Israël n'informe les États-Unis des frappes sur Gaza qu'après que Netanyahou les ait ordonnées.
Dans le même ordre d'idées, le cabinet du Premier ministre (PMO) a déclaré au Times of Israel qu'Israël n'a informé les États-Unis de son intention de frapper des cibles dans la ville de Gaza en réponse à des violations présumées du cessez-le-feu par le Hamas qu'après avoir validé l'opération.
"Le Premier ministre a pris la décision de mener l'attaque, a donné l'ordre à l'armée de l'exécuter, puis en a informé les États-Unis", a déclaré un porte-parole du PMO.
Selon des responsables américains et israéliens, Washington a été informé après la décision de Netanyahu, mais avant l'exécution effective des frappes.
"Nous avons été informés", a déclaré un responsable de l'administration Trump, soulignant que le Centre de coordination civilo-militaire dirigé par les États-Unis à Kiryat Gat, qui supervise le contrôle du cessez-le-feu et les avancées du plan de paix de Washington pour Gaza, facilite la communication entre les deux gouvernements.
Un responsable israélien a confirmé que des discussions ont eu lieu avec les Américains concernant la reprise des attaques avant les frappes.
Alors que les bombes pleuvent sur Gaza, les États-Unis affirment que la trêve "tient"
Malgré les frappes aériennes, l'administration Trump continue de minimiser la situation.
"Le cessez-le-feu tient. Cela ne veut pas dire qu'il n'y aura pas de petites escarmouches ici et là", a déclaré mardi le vice-président américain JD Vance aux journalistes. "Nous savons que le Hamas ou quelqu'un d'autre à Gaza a attaqué un soldat (de l'armée israélienne. Nous nous attendons à ce que les Israéliens ripostent, mais je pense que la trêve du président tiendra bon malgré tout".

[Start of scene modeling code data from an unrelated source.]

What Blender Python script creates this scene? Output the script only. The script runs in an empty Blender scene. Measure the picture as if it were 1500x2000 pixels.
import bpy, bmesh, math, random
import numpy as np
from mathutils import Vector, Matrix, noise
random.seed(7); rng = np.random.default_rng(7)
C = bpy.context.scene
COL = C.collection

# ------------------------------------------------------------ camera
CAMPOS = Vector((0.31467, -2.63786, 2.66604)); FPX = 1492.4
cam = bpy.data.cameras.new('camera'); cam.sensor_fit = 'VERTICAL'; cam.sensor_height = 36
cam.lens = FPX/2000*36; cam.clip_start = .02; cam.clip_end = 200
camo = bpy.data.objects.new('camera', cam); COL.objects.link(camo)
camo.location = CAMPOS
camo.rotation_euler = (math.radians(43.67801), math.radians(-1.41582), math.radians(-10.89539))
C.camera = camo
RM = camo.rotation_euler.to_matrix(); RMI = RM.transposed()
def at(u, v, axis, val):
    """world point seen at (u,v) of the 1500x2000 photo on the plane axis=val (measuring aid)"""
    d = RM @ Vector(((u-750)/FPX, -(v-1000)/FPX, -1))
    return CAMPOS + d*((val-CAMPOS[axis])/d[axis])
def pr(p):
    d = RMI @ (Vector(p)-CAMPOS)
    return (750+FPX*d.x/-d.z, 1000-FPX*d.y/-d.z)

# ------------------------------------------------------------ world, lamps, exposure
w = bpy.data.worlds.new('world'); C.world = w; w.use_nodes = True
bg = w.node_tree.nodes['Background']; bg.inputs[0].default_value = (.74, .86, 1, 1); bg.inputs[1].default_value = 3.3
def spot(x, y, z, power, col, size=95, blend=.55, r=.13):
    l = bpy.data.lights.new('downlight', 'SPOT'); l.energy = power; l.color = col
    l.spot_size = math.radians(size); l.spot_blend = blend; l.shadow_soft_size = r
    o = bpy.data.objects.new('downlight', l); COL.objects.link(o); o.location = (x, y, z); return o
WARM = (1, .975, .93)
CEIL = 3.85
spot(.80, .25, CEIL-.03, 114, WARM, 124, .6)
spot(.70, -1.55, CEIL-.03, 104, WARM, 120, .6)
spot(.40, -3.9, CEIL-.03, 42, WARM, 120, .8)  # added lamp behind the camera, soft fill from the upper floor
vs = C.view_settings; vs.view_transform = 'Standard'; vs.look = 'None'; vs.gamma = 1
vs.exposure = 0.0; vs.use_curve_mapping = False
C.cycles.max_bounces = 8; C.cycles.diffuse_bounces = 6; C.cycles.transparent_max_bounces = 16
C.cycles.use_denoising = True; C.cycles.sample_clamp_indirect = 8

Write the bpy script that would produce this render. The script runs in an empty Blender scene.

Les propres mots de JD Vance - "le Hamas ou quelqu'un d'autre à Gaza"- soulignent qu'Israël ne peut prouver que le Hamas a violé le cessez-le-feu, comme lors d'un incident précédent que Trump lui-même avait attribué à "certains rebelles au sein" du Hamas.
Les analystes soulignent que des scénarios similaires de provocation, le cas échéant, suivis d'attaques israéliennes disproportionnées, ont également été observés au Liban, soulevant des interrogations sur la durabilité des soi-disant cessez-le-feu et sur l'intention d'Israël de s'y tenir.
Selon les observateurs, les récentes frappes aériennes, dans un contexte de tensions diplomatiques et en l'absence de preuves de violations de la part du Hamas, s'inscriraient dans un projet plus vaste, Israël préparant ses offensives en amont et saisissant la moindre occasion pour justifier ses attaques. En étendant la ligne jaune, comme lors d'incursions précédentes, Israël poursuit un objectif stratégique : renforcer son contrôle tout en sabotant délibérément les accords de cessez-le-feu.